Career choices will now only be restricted by an individual's physical and intellectual capacity. Physical Employment Standards have been developed to enable Army to remove gender restrictions by providing scientifically engineered standards, based on bona fide trade tasks, to ensure the right person is selected for a trade. Commencing in January 2013, Army will implement trade specific physical standards based on capability, not age or gender.

A core function of Army is the application of violence to protect and defend national interests. While violence is an essential part of our business it is employed in a tightly regulated and controlled manner, we do not accept or condone violence outside of these parameters. This is why Army is a Campaign Partner with White Ribbon, as many of you would know a global movement to stop violence against women. Our partnership is embodied in a Memorandum of Understanding which I signed on 11 September. Army is participating in the White Ribbon Workplace Accreditation Pilot Project through the Royal Military College, Duntroon, with a focus on cultural, behavioural and attitudinal changes regarding the protection and improved treatment of women being an integral part of their training programs.

These are only a few examples of Army’s current efforts to improve its culture. We may have a long road ahead of us but success is not an option, it is imperative.

Army understands that cultural change is a long term process that requires commitment, diligence and continual evaluation.
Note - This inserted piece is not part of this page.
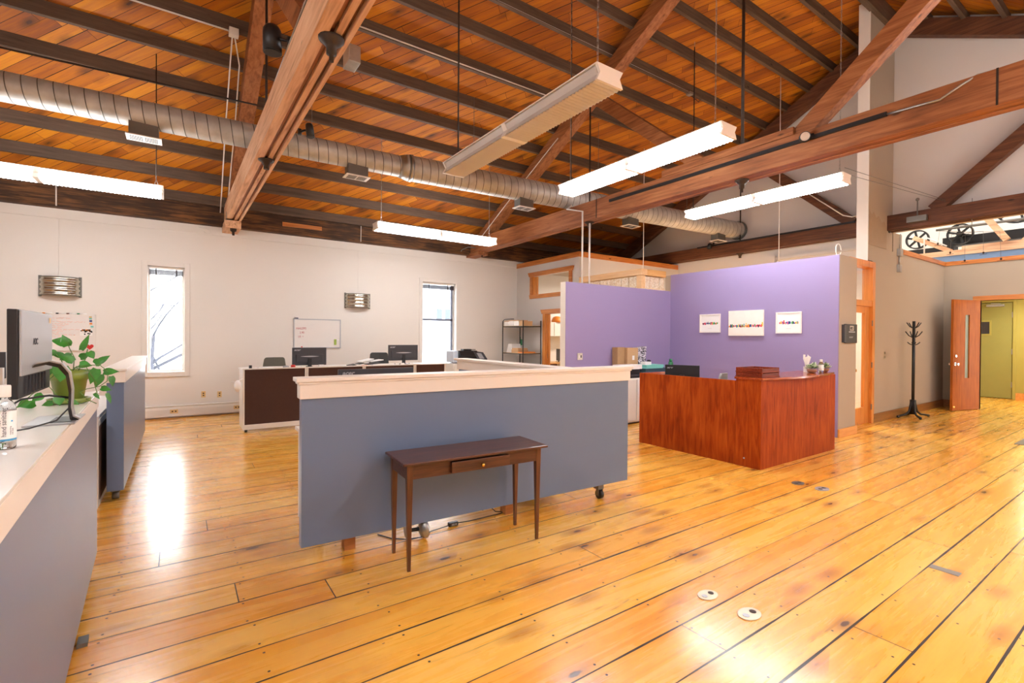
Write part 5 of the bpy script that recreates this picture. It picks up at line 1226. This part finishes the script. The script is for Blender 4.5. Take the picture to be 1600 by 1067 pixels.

We recognise that in many ways we are behind the eight ball when compared to other industries but are determined to enact change in a meaningful and enduring way. We are dedicated to drawing on and implementing best practice by engaging with leaders who have undertaken successful and innovative programs in this field including Deloitte, the National Rugby League and the Australian Federal Police. Through these relationships we will develop methodologies and approaches to ensure sustainable diversity.